For CNT-Metal-O interaction, Table 3 presents the calculated TDM and ∆E for CNT-Zn-O, CNT-Cu-O, and CNT-Co-O as complex state. Where TDM equals 4.43, 0.81, and 13.91 Debye for CNT-Zn-O, CNT-Cu-O, and CNT-Co-O, respectively. Meanwhile, the ∆E takes values of 4.54, 5.75, and 4.81 eV for the same sequence. The obtained results confirmed that the reactivity of the CNT-Co-O model molecule is higher than that of CNT-Zn-O and CNT-Cu-O because of the highest TDM. However, TDM and HOMO/LUMO energy for complexed CNT-O-Zn, CNT-O-Cu, and CNT-O-Co are tabulated in Table 4. Where, its values are 19.79, 3.38, and 1.37 Debye and 3.84, 5.36, and 6.61 eV, respectively for CNT-O-Zn, CNT-O-Cu, and CNT-O-Co. This result deduced the structure of CNT-O-Zn and CNT-O-Cu are more reactive than that processed through the metal atom in contrast CNT-O-Co structure.
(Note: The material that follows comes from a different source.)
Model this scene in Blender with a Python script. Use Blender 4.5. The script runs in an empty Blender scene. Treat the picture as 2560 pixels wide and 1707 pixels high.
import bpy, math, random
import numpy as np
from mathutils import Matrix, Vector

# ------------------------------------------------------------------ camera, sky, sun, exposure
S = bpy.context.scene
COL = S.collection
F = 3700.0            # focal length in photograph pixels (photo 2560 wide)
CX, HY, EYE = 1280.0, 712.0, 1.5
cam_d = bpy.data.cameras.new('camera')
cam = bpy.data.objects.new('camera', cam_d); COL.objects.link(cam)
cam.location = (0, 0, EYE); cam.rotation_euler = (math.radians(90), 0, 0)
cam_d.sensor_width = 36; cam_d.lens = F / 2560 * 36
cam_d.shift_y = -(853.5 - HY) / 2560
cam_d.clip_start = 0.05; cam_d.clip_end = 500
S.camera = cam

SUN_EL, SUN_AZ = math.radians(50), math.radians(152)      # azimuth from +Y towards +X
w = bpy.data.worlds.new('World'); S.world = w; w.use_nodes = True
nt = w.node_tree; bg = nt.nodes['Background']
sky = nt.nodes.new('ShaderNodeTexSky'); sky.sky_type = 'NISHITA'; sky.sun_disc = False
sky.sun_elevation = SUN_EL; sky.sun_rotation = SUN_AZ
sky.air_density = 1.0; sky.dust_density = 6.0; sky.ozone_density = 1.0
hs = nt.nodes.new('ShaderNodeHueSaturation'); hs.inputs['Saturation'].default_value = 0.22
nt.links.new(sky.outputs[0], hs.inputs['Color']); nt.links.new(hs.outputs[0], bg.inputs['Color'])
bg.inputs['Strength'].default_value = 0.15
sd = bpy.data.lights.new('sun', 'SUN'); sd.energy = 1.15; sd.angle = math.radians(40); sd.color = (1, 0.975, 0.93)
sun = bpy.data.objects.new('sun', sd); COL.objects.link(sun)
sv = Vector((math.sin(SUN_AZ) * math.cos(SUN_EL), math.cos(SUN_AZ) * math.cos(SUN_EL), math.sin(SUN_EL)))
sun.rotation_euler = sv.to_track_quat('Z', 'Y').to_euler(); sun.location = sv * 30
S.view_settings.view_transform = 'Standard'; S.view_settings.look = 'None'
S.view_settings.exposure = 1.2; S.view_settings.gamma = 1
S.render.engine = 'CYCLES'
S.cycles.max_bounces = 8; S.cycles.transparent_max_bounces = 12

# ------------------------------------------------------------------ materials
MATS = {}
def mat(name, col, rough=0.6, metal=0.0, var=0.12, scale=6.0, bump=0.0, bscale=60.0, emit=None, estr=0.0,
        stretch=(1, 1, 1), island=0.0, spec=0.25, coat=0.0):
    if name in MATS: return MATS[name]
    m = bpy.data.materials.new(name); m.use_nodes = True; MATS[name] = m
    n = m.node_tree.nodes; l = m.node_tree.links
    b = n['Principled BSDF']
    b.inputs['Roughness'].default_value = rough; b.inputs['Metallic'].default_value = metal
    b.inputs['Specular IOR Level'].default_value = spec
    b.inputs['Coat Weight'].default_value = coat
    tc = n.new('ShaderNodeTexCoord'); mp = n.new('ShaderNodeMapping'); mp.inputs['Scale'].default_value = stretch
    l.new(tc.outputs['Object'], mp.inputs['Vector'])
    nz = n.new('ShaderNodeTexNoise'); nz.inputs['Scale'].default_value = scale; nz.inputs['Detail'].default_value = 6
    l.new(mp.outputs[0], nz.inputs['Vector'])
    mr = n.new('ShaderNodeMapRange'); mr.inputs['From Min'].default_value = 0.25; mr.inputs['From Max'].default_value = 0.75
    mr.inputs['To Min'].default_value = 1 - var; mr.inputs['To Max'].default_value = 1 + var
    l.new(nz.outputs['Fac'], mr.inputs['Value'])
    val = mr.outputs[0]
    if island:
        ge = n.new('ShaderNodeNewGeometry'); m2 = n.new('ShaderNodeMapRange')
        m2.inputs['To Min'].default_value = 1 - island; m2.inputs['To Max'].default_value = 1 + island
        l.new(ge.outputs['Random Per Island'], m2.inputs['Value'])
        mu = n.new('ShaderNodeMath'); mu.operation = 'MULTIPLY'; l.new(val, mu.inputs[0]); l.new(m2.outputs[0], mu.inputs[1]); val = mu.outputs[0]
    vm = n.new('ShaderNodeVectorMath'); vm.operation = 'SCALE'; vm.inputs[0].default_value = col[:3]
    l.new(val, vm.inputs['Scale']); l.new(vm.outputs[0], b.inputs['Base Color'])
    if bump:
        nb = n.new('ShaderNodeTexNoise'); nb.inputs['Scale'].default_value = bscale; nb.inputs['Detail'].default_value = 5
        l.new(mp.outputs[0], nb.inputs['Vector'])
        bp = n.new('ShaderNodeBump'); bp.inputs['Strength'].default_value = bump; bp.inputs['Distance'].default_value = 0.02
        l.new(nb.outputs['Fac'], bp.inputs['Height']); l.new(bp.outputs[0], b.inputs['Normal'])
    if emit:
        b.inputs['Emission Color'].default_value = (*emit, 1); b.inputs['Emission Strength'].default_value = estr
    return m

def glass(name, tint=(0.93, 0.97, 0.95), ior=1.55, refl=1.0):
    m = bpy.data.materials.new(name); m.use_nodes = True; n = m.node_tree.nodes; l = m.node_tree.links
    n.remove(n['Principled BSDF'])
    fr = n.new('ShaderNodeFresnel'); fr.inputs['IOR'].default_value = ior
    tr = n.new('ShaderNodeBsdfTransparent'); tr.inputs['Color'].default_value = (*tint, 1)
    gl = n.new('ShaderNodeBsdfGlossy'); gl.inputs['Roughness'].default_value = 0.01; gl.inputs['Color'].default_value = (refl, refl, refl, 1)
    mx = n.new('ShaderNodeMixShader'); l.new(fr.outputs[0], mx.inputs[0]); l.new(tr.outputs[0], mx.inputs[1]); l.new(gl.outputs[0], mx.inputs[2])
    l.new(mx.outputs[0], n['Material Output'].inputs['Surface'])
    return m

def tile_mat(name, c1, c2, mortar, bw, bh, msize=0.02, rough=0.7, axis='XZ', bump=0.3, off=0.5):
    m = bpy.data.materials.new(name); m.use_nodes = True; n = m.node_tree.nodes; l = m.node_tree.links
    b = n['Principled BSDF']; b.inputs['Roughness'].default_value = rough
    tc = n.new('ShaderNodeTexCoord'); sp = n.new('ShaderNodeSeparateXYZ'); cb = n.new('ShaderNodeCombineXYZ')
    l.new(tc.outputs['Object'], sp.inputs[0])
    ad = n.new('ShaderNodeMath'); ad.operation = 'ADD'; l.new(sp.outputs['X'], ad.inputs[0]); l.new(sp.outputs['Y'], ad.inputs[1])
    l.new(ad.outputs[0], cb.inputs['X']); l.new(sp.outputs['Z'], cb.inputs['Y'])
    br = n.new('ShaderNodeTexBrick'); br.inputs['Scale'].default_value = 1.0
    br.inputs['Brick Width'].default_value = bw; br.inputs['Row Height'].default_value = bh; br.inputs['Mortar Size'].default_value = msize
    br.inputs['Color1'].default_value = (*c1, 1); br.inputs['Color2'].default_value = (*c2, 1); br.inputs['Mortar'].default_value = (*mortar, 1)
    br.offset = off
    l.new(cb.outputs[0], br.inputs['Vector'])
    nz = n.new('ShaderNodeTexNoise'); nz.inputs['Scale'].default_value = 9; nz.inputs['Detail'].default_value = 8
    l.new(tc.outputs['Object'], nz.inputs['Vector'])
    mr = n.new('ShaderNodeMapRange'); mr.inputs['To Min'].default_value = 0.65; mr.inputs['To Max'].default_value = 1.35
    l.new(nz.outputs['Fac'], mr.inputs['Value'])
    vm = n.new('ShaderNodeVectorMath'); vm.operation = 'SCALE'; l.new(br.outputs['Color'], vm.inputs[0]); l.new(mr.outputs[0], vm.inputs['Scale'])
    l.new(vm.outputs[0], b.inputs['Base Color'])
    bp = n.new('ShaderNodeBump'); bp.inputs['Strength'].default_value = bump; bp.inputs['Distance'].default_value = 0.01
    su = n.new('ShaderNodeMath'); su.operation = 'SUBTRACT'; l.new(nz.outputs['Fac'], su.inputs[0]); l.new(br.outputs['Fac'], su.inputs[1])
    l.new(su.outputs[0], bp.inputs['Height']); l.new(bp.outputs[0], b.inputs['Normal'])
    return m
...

Table 3 HF/STO-3G calculated TDM as (Debye) and HOMO/LUMO band gap energy (∆E) as (eV) for CNT-Zn-O, CNT-Cu-O, and CNT-Co-O as complex
Table 4 HF/STO-3G calculated TDM as (Debye) and HOMO/LUMO band gap energy (∆E) as (eV) for CNT-O-Zn, CNT-O-Cu, and CNT-O-Co as complex

Finally, as shown in Table 4 the interaction of ZnO from oxygen atom as complex differs from the expected result. This is because the ZnO is an n-type semiconductor where the valance band is related to the 2p level in oxygen and the conduction bands come from the 4 s level of zinc atom, electrons move from valance bands to conduction bands leaving holes in the valance band (Li et al. 2020; Harun et al. 2016). Therefore in case of the strong interaction between CNT and ZnO, holes directed to transfer between Oxygen to CNT introduced positive charge transfer around the CNT surface. This charge transfer enhanced the reactivity of the composite surface (Gupta and Saleh 2011; Boscarino et al. 2019).

4 Conclusion

The interaction between CNT and Zn, CuO, and Co3O4 nanoparticles was subjected to quantum mechanical calculations. HF/STO-3G method is suitable for studying the molecular structure of CNT and the interaction of CNT with ZnO, CuO, and Co3O4. The TDM value, ∆E, and MEP are studied at the same level of theory. The mechanism of the interaction between CNT and nano metal oxides was studied as a complex state and adsorbed state. The MESP studies showed the distribution of charges and the presence of electrophilic-nucleophilic charges in the interaction between CNT and metal oxides in comparison with CNT that is neutral. This indicates that the interaction of CNT with metal oxides enhances its reactivity. Also, results of calculated TDM confirm the MESP results, where TDM of CNT increased due to the interaction of CNT with metal oxides. The results showed that the highest reactivity and highest TDM belong to CNT-Co-O as adsorb state because of the more vacancies present in cobalt oxide. Additionally, ∆E results showed that CNT-Co-O as adsorb state has the lowest value of ∆E and the most reactive one in comparison with the other structures. This makes CNT-Co-O suitable for application as a sensor. The results confirm also that the adsorption state is better than complex state when interacting through metal atom.